6 thoughts on “America Needs a Stronger Anti-War Movement

  1. Nixon learned that without a Draft that might threaten middle-class youth, opposition to warmaking would dwindle to zilch. Still true, unfortunately. And another lesson is that the length of the existence of a dominant empire is in inverse proportion to its’ waste of national treasure on war production.


    1. Nailed it in the first sentence. Ironic that when the “power to the people” left ended active conscription, they turned our presidents into emperors while arming them with the known weapon of republican destruction.


  2. I have my own tales to tell of life as a U.S. Navy enlisted man at the Defense Language Institute, West Coast (DLIWC), in 1969-1970, but I’ll save those for a separate comment. Here, I would like to address this article’s “afterthoughts” regarding America’s putative — meaning, “commonly accepted or supposed” — civilian control of the country’s military, a bungling bureaucratic behemoth that I prefer to call, with all due disrespect, The Lunatic Leviathan. I once spent nearly six years as an indigestible ingredient within the bowels of the bloated beast, so I know something of whence I speak. Still, no need to take my jaundiced and jaded word for it, please see the following for the essence of the implacable problem faced by every post-WWII President of United States upon taking office and every day that he (or she) occupies it thereafter:

    JFK vs. the Military, by Robert Dallek, The Atlantic, Special JFK Commemorative Issue (August, 2013)

    A few of my favorite passages:

    “President Kennedy faced a foe more relentless than Khrushchev, just across the Potomac: the bellicose Joint Chiefs of Staff argued for the deployment of nuclear weapons and kept pressing to invade Cuba. A presidential historian reveals that Kennedy’s success in fending them off may have been his most consequential victory.”

    A good way to start off, but I prefer the term Joint Chefs of Stuff to the formal title enjoyed by this collective proof of the Peter Principle’s timeless applicability. But moving right along to the heart of the matter:

    “[After the Bay of Pigs], Kennedy accused himself of naïveté for trusting the military’s judgment that the Cuban operation was well thought-out and capable of success. “Those sons of bitches with all the fruit salad just sat there nodding, saying it would work,” Kennedy said of the chiefs. He repeatedly told his wife, “Oh my God, the bunch of advisers that we inherited!” Kennedy concluded that he was too little schooled in the Pentagon’s covert ways and that he had been overly deferential to the CIA and the military chiefs. He later told [Arthur M.] Schlesinger [Jr.] he had made the mistake of thinking that “the military and intelligence people have some secret skill not available to ordinary mortals.” His lesson: never rely on the experts. Or at least: be skeptical of the inside experts’ advice, and consult with outsiders who may hold a more detached view of the policy in question.”

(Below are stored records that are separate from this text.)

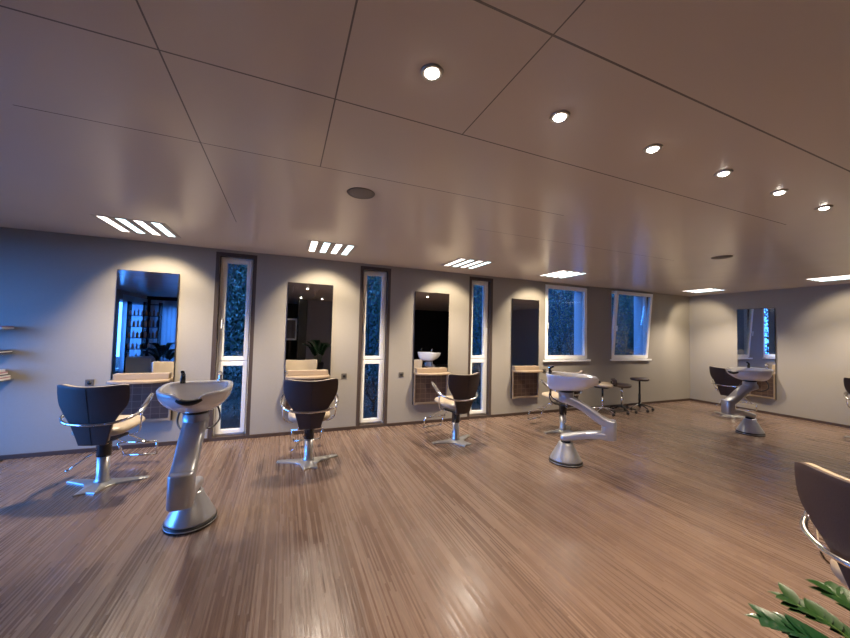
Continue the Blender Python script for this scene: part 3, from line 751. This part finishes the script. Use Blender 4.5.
SB = [('garden_shrub', 'pale leafed shrub outside the leftmost narrow window', -1.1, 7.0, .65, 1.3, 'bush2', 1500, .05),
      ('garden_tree', 'dark tree outside behind the leftmost narrow window', -1.6, 9.6, 1.7, 4.4, 'bush', 9000, .10),
      ('garden_shrub', 'pale leafed shrub outside the second narrow window', 1.75, 7.0, .65, 1.0, 'bush2', 1500, .05),
      ('garden_tree', 'dark tree outside behind the second narrow window', 2.2, 9.6, 1.7, 3.7, 'bush', 9000, .10),
      ('garden_shrub', 'low shrub outside the third narrow window', 4.4, 7.0, .6, 1.2, 'bush', 1400, .06),
      ('garden_tree', 'broad dark tree outside the third narrow window', 6.0, 9.5, 1.7, 4.8, 'bush', 9000, .10),
      ('garden_tree', 'tree with sparse leaves outside the wide closed window', 7.75, 7.4, 1.0, 4.2, 'bush2', 4500, .045),
      ('garden_tree', 'dense dark tree outside between the two wide windows', 9.9, 10.2, 1.9, 5.4, 'bush', 9000, .11),
      ('garden_tree', 'dark tree outside the tilted window', 10.6, 7.2, .95, 4.8, 'bush', 6000, .07),
      ('garden_tree', 'far dark tree outside right of the tilted window', 14.0, 10.2, 1.9, 5.5, 'bush', 9000, .11),
      ('garden_tree', 'farthest dark tree at the back of the garden', 5.6, 13.8, 2.3, 6.0, 'bush', 7000, .15),
      ('garden_tree', 'far dark tree at the back of the garden behind the narrow windows', 0.3, 13.8, 2.3, 5.0, 'bush', 7000, .15)]
for i, s in enumerate(SB): shrub(s[0], s[1], s[2], s[3], s[4], s[5], s[6], 20+i, s[7], s[8])

# ------------------------------------------------------------------ dusk sky
w = bpy.data.worlds.new('dusk_sky'); scene.world = w; w.use_nodes = True; nt = w.node_tree
bg = nt.nodes['Background']; tc = nt.nodes.new('ShaderNodeTexCoord'); sx = nt.nodes.new('ShaderNodeSeparateXYZ'); cr = nt.nodes.new('ShaderNodeValToRGB')
nt.links.new(tc.outputs['Generated'], sx.inputs[0]); nt.links.new(sx.outputs[2], cr.inputs[0])
e = cr.color_ramp.elements; e[0].position = 0; e[0].color = (.055, .26, .92, 1); e[1].position = .6; e[1].color = (.05, .17, .55, 1)
nt.links.new(cr.outputs[0], bg.inputs[0])
# afterglow: the western sky (-x) is far brighter
dd = math_node(nt, 'ADD', math_node(nt, 'MULTIPLY', sx.outputs[0], -.88), math_node(nt, 'MULTIPLY', sx.outputs[1], -.42))
k = math_node(nt, 'MULTIPLY', math_node(nt, 'SUBTRACT', dd, .25), 1.35); k.node.use_clamp = True
nt.links.new(math_node(nt, 'ADD', math_node(nt, 'MULTIPLY', math_node(nt, 'POWER', k, 1.5), SKY_W), SKY_E), bg.inputs[1])

# ------------------------------------------------------------------ camera
cam = bpy.data.cameras.new('camera'); cam.sensor_width = 36; cam.lens = 338.857/850*36; cam.clip_start = .02
co = bpy.data.objects.new('camera', cam); col.objects.link(co)
r = Vector((0.92344276, -0.38297098, 0.02422205)); u = Vector((-0.03765108, -0.02760778, 0.99890951)); f = Vector((0.38188463, 0.92334774, 0.03991348))
mt4 = Matrix.Identity(4)
for i in range(3): mt4[i][0] = r[i]; mt4[i][1] = u[i]; mt4[i][2] = -f[i]; 
mt4[0][3], mt4[1][3], mt4[2][3] = 0, 0, 1.55
co.matrix_world = mt4; scene.camera = co
vs = scene.view_settings; vs.view_transform = 'Standard'; vs.look = 'None'; vs.gamma = 1; vs.use_curve_mapping = False; vs.exposure = .50
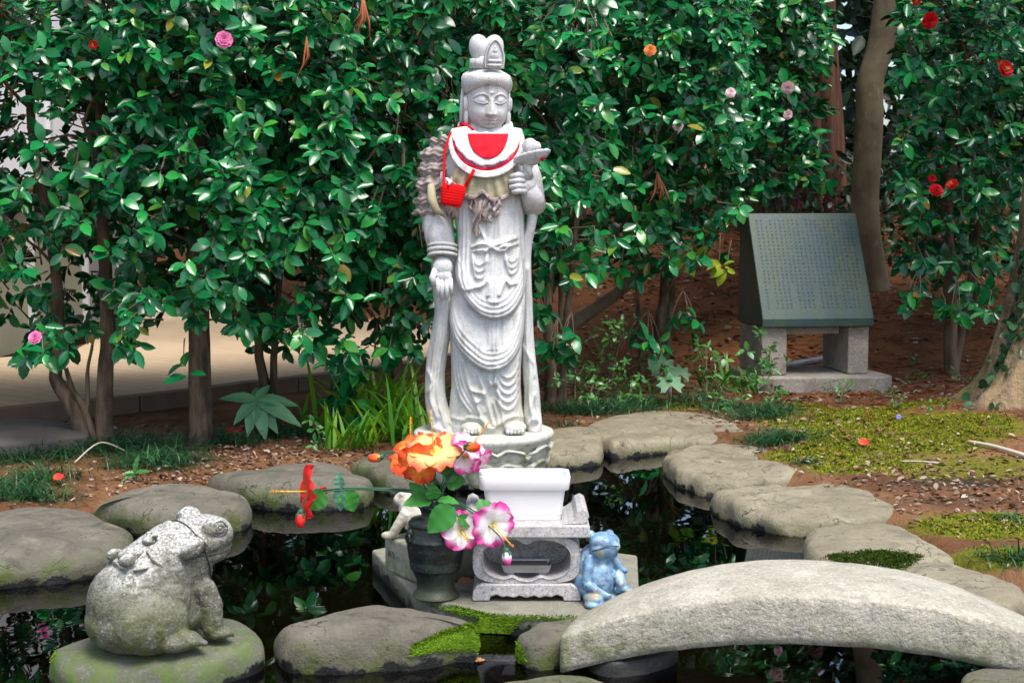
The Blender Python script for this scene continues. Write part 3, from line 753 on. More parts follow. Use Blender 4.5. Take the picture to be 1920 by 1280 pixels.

    The bottom line for any U.S. President:

    “The disaster at the Bay of Pigs intensified Kennedy’s doubts about listening to advisers from the CIA, the Pentagon, or the State Department who had misled him or allowed him to accept lousy advice.”

    President Lyndon Johnson failed to understand this danger and got railroaded into escalating the Pentagram’s War on Southeast Asia (Vietnam, Cambodia, and Laos) by the so-called “Gulf of Tonkin” (not the Gulf of Mexico) “incident.” Tens of thousands of young men from my generation paid the price for President Johnson’s gullibility and fear of what the Pentagram and its Republican congressional allies would do to his domestic agenda if he did not surrender to their demands for “involvement” in America’s foreign policy.

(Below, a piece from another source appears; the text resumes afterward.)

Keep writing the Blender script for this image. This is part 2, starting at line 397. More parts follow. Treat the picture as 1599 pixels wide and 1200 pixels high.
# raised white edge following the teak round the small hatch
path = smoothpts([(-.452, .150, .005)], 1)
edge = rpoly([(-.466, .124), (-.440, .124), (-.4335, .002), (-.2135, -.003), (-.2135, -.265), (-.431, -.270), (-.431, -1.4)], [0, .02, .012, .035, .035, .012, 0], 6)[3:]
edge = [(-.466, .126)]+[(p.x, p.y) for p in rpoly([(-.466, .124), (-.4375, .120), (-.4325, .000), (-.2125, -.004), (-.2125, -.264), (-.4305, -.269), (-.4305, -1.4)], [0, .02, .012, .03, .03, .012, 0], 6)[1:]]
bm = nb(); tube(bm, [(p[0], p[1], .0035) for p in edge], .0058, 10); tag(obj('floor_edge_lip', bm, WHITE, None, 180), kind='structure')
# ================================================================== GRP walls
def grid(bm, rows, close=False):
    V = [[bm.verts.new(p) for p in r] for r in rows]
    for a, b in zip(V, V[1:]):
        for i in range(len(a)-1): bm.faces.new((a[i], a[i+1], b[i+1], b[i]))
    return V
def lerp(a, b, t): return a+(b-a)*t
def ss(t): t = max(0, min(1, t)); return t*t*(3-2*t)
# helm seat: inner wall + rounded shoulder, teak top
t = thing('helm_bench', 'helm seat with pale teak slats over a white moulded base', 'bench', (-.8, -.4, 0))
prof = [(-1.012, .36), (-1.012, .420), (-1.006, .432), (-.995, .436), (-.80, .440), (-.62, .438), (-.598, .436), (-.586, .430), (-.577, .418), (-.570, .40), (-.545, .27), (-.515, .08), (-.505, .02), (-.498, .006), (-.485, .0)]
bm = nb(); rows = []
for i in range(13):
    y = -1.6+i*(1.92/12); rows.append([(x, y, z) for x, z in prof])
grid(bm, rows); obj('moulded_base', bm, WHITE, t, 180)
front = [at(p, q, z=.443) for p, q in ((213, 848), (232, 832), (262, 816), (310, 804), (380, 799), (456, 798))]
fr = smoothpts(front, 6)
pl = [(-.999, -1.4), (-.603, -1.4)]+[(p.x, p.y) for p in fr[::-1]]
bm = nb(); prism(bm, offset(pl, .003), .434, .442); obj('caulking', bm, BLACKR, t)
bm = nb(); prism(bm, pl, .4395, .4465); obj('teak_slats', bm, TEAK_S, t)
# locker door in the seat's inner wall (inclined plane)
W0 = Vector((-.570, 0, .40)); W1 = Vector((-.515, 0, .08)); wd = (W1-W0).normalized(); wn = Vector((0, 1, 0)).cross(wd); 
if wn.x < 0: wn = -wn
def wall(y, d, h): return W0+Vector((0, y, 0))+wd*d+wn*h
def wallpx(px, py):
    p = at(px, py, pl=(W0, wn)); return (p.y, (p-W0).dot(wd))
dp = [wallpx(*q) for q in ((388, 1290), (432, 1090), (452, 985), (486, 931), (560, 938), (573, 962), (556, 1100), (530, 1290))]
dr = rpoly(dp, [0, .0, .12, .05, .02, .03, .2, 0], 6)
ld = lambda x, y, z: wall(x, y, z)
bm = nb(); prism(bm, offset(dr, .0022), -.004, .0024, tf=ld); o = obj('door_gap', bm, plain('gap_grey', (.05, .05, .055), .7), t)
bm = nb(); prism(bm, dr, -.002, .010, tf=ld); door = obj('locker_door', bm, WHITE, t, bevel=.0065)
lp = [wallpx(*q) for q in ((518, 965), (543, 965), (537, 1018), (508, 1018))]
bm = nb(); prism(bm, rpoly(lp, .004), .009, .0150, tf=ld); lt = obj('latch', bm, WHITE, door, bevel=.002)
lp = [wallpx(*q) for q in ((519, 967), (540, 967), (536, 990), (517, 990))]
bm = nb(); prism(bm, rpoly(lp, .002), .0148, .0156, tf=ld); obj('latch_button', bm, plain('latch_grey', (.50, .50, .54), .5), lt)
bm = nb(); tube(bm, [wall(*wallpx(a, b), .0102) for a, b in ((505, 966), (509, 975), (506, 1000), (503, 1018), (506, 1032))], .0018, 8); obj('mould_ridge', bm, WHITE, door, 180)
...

    Moving forward in time to the recent past, President Barack Obama, immediately upon assuming office in 2009, got railroaded into “surging” more thousands of targets (usually referred to as “troops”) into the Afghanistan Shooting Gallery, and President Donald Trump — eight years later — has already had the same scam pulled on him. Had he actually known more than “his generals” — which wouldn’t take much — he’d have summarily fired the lot of them in order to enjoy a much greater freedom of action than he now has. It seems that our post-WWII U.S. presidents never read Machiavelli’s The Prince (a pretty tiny little book) or even watch The Godfather on used DVD or VHS tape. Get all your enemies and get them at once or they’ll get you.

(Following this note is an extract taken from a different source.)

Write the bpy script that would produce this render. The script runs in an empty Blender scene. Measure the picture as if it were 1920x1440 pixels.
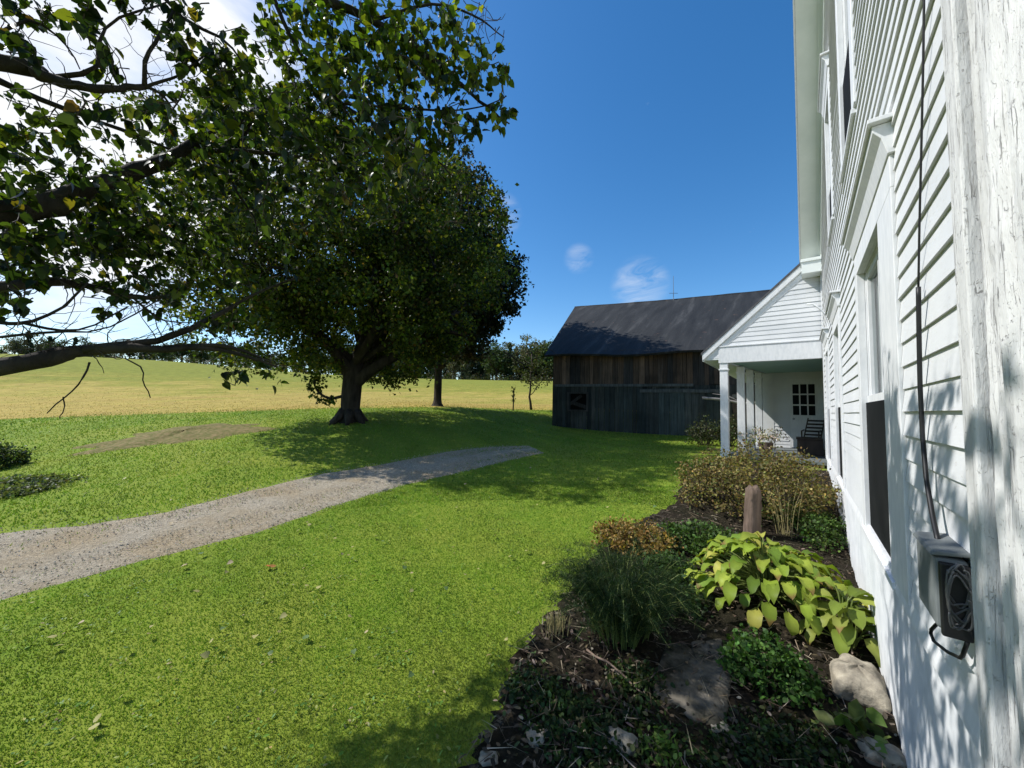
import bpy, math, random
import numpy as np
from mathutils import Matrix, Vector

rng = np.random.default_rng(11)
random.seed(11)
PI = math.pi
S = bpy.context.scene
COL = S.collection

# ------------------------------------------------------------------ camera
F, IW, IH = 700.0, 1920, 1440
YAW, PITCH, ROLL = map(math.radians, (37.902, 3.562, 1.2))


def cam_basis():
    f = np.array([-math.sin(YAW) * math.cos(PITCH), math.cos(YAW) * math.cos(PITCH), math.sin(PITCH)])
    r = np.array([math.cos(YAW), math.sin(YAW), 0.0])
    u = np.cross(r, f)
    c, s = math.cos(ROLL), math.sin(ROLL)
    return c * r + s * u, c * u - s * r, f


CR, CU, CF = cam_basis()


def ray(px, py):
    return CF + CR * ((px - 960) / F) - CU * ((py - 720) / F)


def at(px, py, D):
    """world point seen at photo pixel (px, py), D metres in front of the camera"""
    return ray(px, py) * D


cam = bpy.data.cameras.new('camera')
cam.sensor_width = 36
cam.lens = F / IW * 36
cam.clip_start, cam.clip_end = 0.05, 3000
co = bpy.data.objects.new('camera', cam)
COL.objects.link(co)
co.matrix_world = Matrix(((CR[0], CU[0], -CF[0], 0), (CR[1], CU[1], -CF[1], 0), (CR[2], CU[2], -CF[2], 0), (0, 0, 0, 1)))
S.camera = co

# ------------------------------------------------------------------ terrain
AZ0 = -37.9


def polar(x, y):
    az = np.degrees(np.arctan2(x, y))
    d = (az - AZ0 + 180) % 360 - 180
    return d, np.hypot(x, y)


ctrl = []
for x, y, z in [(.37, 2.8, -1.73), (.37, 6, -1.45), (.37, 9.5, -1.12), (-1.43, 9.9, -1.04), (-3, .2, -1.71), (-5, 0, -1.68),
                (-8, -.3, -1.62), (-4, 3, -1.58), (-3, 6, -1.36), (-6.5, 8, -1.12), (-8, 4.6, -1.22), (-2, 1.5, -1.7), (-1.2, 3.5, -1.65),
                (3, 8, -1.2), (6, 9, -1.1), (4, 16, -1.1), (-1, 16.5, -1.12)]:
    ctrl.append((x, y, z))
for d in (-75, -40, 0, 40, 75):
    a = math.radians(d + AZ0)
    ctrl.append((1.3 * math.sin(a), 1.3 * math.cos(a), -1.72))
    ctrl.append((.3 * math.sin(a), .3 * math.cos(a), -1.72))
for px, py, D in [(655, 790, 12.5), (1035, 798, 18.5), (300, 832, 9.8), (0, 862, 9.0), (340, 812, 11.5), (-150, 830, 10.5), (0, 785, 16),
                  (300, 776, 16.5), (600, 766, 18), (820, 761, 19.2), (1030, 768, 25), (150, 736, 38), (420, 738, 38), (900, 742, 48), (-150, 730, 38),
                  (1400, 760, 30), (-150, 674, 100), (0, 674, 105), (300, 677, 110), (600, 702, 120), (900, 714, 130), (1030, 717, 130), (1400, 722, 130)]:
    p = at(px, py, D)
    ctrl.append(tuple(p))
for d in (-75, -50, -25, 0, 25, 50, 75):
    a = math.radians(d + AZ0)
    ctrl.append((300 * math.sin(a), 300 * math.cos(a), 9.0))
    ctrl.append((900 * math.sin(a), 900 * math.cos(a), 6.0))
ctrl = np.array(ctrl)


def uv(x, y):
    d, r = polar(x, y)
    return np.radians(np.clip(d, -75, 75)) * 1.1, np.log(r + 1.0)


cu, cv = uv(ctrl[:, 0], ctrl[:, 1])
NC = len(ctrl)


def phi(r2):
    return 0.5 * r2 * np.log(r2 + 1e-9)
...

    President Donald Trump apparently thought that he had all of Day One to do his thing. He didn’t even have an hour. So much for what he “knows.”


  3. Most people are just struggling to live. Rising rents and exorbitant levels of student debt make showing up for anything a challenge. Also mass surveillance is a pretty good way to keep people from protesting anything. I live in Missouri and back in 07 or 08, we had police infiltrate a bunch of 60 year old quakers who were protesting the Iraq war. How are most people supposed to make their voices heard when the ship is on auto pilot and you are struggling to stay afloat?


  4. Great article and some very good replies. I asked family that supported the Iraq war if it was ‘fair to support a war that you don’t want your children to fight in?’ Bush had some smart people around him, having reporters imbedded with troops to control their stories and have them feel empathy for the troops, no draft- this was huge, putting out propaganda that stated that if you didn’t support the war- you were anti-American, anti-military and didn’t deserve to be free.